▶ [Written problem]
Pictures do not belong in your copy. Repeat all the other data exactly.

▶ [Source data]
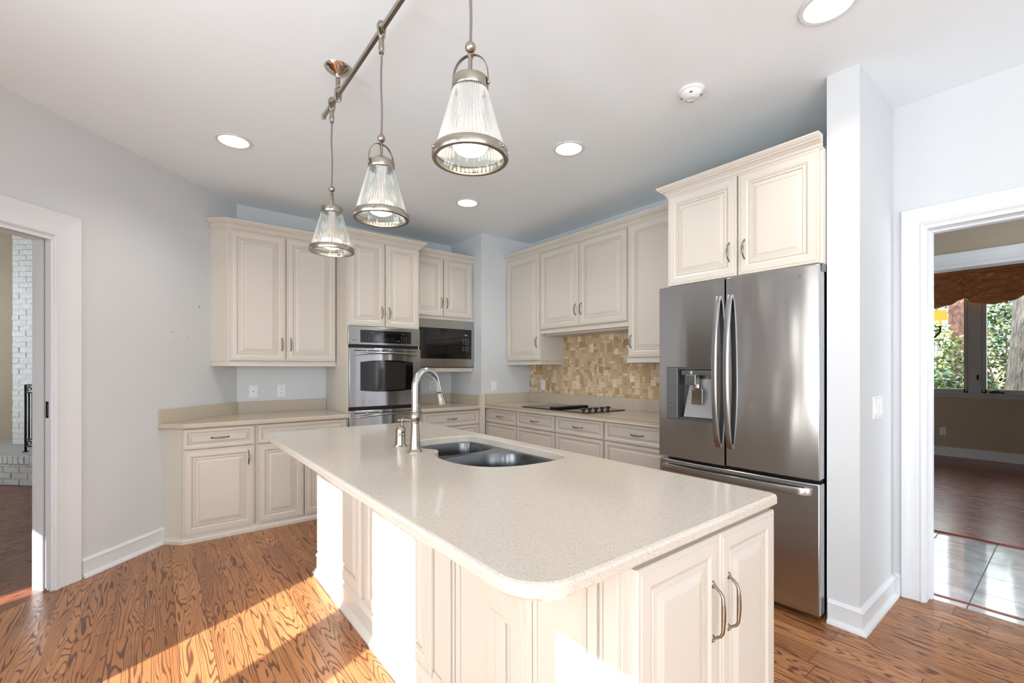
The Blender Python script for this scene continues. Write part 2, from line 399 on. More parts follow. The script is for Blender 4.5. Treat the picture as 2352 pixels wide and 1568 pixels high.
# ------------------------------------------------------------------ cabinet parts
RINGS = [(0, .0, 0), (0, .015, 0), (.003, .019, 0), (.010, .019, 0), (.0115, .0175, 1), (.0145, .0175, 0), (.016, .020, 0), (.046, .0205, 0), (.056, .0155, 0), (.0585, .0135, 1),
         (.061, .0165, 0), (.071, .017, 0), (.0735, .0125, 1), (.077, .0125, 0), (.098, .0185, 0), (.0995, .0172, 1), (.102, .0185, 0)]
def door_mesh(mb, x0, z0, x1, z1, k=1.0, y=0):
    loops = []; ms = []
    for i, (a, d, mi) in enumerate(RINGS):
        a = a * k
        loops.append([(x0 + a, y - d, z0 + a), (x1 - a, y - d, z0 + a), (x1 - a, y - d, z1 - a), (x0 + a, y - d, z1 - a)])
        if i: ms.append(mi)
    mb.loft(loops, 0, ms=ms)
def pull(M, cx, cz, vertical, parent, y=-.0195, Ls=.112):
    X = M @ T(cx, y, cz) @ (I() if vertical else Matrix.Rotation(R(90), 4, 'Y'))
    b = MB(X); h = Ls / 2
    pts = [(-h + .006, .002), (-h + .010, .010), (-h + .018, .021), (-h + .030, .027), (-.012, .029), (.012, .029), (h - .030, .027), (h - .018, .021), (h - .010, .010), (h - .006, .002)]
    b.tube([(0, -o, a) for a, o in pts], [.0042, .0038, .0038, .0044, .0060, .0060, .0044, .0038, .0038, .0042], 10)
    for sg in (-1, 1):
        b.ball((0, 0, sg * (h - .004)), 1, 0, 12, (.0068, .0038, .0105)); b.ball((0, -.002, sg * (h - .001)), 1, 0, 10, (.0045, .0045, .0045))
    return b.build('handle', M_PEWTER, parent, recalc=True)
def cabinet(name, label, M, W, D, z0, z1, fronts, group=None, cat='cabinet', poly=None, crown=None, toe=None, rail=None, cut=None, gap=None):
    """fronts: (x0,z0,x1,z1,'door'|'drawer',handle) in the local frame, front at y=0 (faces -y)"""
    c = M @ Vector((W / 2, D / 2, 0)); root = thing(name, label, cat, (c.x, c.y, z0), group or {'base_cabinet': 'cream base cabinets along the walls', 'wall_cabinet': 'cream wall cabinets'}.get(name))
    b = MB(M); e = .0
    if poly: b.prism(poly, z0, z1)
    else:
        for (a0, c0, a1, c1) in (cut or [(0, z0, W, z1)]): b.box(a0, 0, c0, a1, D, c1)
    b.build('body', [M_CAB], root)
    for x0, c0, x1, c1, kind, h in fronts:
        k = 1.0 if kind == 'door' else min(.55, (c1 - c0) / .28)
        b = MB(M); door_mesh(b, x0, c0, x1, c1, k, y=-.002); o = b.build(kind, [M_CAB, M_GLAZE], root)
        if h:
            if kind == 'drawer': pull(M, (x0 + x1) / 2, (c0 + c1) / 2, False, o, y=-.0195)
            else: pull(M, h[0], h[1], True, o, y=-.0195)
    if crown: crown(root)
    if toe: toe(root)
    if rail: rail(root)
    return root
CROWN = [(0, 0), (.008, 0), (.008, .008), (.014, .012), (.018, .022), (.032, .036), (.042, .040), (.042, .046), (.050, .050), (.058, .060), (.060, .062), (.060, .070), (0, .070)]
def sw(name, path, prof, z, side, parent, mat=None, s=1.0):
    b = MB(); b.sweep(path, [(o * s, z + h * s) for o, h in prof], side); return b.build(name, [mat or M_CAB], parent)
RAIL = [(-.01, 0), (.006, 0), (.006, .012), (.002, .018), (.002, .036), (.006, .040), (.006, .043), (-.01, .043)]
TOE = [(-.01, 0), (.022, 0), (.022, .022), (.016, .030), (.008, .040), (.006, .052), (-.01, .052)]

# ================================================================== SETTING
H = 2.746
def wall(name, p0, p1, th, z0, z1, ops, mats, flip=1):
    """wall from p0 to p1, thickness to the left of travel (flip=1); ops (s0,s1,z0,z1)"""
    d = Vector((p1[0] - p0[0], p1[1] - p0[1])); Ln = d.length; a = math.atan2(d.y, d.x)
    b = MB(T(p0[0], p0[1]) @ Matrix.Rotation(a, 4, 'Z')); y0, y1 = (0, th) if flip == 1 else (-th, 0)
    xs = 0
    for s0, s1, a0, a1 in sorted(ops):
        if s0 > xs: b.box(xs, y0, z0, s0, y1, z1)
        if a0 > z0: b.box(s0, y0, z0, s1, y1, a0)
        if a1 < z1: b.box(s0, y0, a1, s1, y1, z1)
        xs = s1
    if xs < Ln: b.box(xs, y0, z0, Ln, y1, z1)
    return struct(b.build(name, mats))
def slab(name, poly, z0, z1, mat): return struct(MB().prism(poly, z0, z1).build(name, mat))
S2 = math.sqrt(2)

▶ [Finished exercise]
The Blender Python script for this scene continues. Write part 2, from line 399 on. More parts follow. The script is for Blender 4.5. Treat the picture as 2352 pixels wide and 1568 pixels high.
# ------------------------------------------------------------------ cabinet parts
RINGS = [(0, .0, 0), (0, .015, 0), (.003, .019, 0), (.010, .019, 0), (.0115, .0175, 1), (.0145, .0175, 0), (.016, .020, 0), (.046, .0205, 0), (.056, .0155, 0), (.0585, .0135, 1),
         (.061, .0165, 0), (.071, .017, 0), (.0735, .0125, 1), (.077, .0125, 0), (.098, .0185, 0), (.0995, .0172, 1), (.102, .0185, 0)]
def door_mesh(mb, x0, z0, x1, z1, k=1.0, y=0):
    loops = []; ms = []
    for i, (a, d, mi) in enumerate(RINGS):
        a = a * k
        loops.append([(x0 + a, y - d, z0 + a), (x1 - a, y - d, z0 + a), (x1 - a, y - d, z1 - a), (x0 + a, y - d, z1 - a)])
        if i: ms.append(mi)
    mb.loft(loops, 0, ms=ms)
def pull(M, cx, cz, vertical, parent, y=-.0195, Ls=.112):
    X = M @ T(cx, y, cz) @ (I() if vertical else Matrix.Rotation(R(90), 4, 'Y'))
    b = MB(X); h = Ls / 2
    pts = [(-h + .006, .002), (-h + .010, .010), (-h + .018, .021), (-h + .030, .027), (-.012, .029), (.012, .029), (h - .030, .027), (h - .018, .021), (h - .010, .010), (h - .006, .002)]
    b.tube([(0, -o, a) for a, o in pts], [.0042, .0038, .0038, .0044, .0060, .0060, .0044, .0038, .0038, .0042], 10)
    for sg in (-1, 1):
        b.ball((0, 0, sg * (h - .004)), 1, 0, 12, (.0068, .0038, .0105)); b.ball((0, -.002, sg * (h - .001)), 1, 0, 10, (.0045, .0045, .0045))
    return b.build('handle', M_PEWTER, parent, recalc=True)
def cabinet(name, label, M, W, D, z0, z1, fronts, group=None, cat='cabinet', poly=None, crown=None, toe=None, rail=None, cut=None, gap=None):
    """fronts: (x0,z0,x1,z1,'door'|'drawer',handle) in the local frame, front at y=0 (faces -y)"""
    c = M @ Vector((W / 2, D / 2, 0)); root = thing(name, label, cat, (c.x, c.y, z0), group or {'base_cabinet': 'cream base cabinets along the walls', 'wall_cabinet': 'cream wall cabinets'}.get(name))
    b = MB(M); e = .0
    if poly: b.prism(poly, z0, z1)
    else:
        for (a0, c0, a1, c1) in (cut or [(0, z0, W, z1)]): b.box(a0, 0, c0, a1, D, c1)
    b.build('body', [M_CAB], root)
    for x0, c0, x1, c1, kind, h in fronts:
        k = 1.0 if kind == 'door' else min(.55, (c1 - c0) / .28)
        b = MB(M); door_mesh(b, x0, c0, x1, c1, k, y=-.002); o = b.build(kind, [M_CAB, M_GLAZE], root)
        if h:
            if kind == 'drawer': pull(M, (x0 + x1) / 2, (c0 + c1) / 2, False, o, y=-.0195)
            else: pull(M, h[0], h[1], True, o, y=-.0195)
    if crown: crown(root)
    if toe: toe(root)
    if rail: rail(root)
    return root
CROWN = [(0, 0), (.008, 0), (.008, .008), (.014, .012), (.018, .022), (.032, .036), (.042, .040), (.042, .046), (.050, .050), (.058, .060), (.060, .062), (.060, .070), (0, .070)]
def sw(name, path, prof, z, side, parent, mat=None, s=1.0):
    b = MB(); b.sweep(path, [(o * s, z + h * s) for o, h in prof], side); return b.build(name, [mat or M_CAB], parent)
RAIL = [(-.01, 0), (.006, 0), (.006, .012), (.002, .018), (.002, .036), (.006, .040), (.006, .043), (-.01, .043)]
TOE = [(-.01, 0), (.022, 0), (.022, .022), (.016, .030), (.008, .040), (.006, .052), (-.01, .052)]

# ================================================================== SETTING
H = 2.746
def wall(name, p0, p1, th, z0, z1, ops, mats, flip=1):
    """wall from p0 to p1, thickness to the left of travel (flip=1); ops (s0,s1,z0,z1)"""
    d = Vector((p1[0] - p0[0], p1[1] - p0[1])); Ln = d.length; a = math.atan2(d.y, d.x)
    b = MB(T(p0[0], p0[1]) @ Matrix.Rotation(a, 4, 'Z')); y0, y1 = (0, th) if flip == 1 else (-th, 0)
    xs = 0
    for s0, s1, a0, a1 in sorted(ops):
        if s0 > xs: b.box(xs, y0, z0, s0, y1, z1)
        if a0 > z0: b.box(s0, y0, z0, s1, y1, a0)
        if a1 < z1: b.box(s0, y0, a1, s1, y1, z1)
        xs = s1
    if xs < Ln: b.box(xs, y0, z0, Ln, y1, z1)
    return struct(b.build(name, mats))
def slab(name, poly, z0, z1, mat): return struct(MB().prism(poly, z0, z1).build(name, mat))
S2 = math.sqrt(2)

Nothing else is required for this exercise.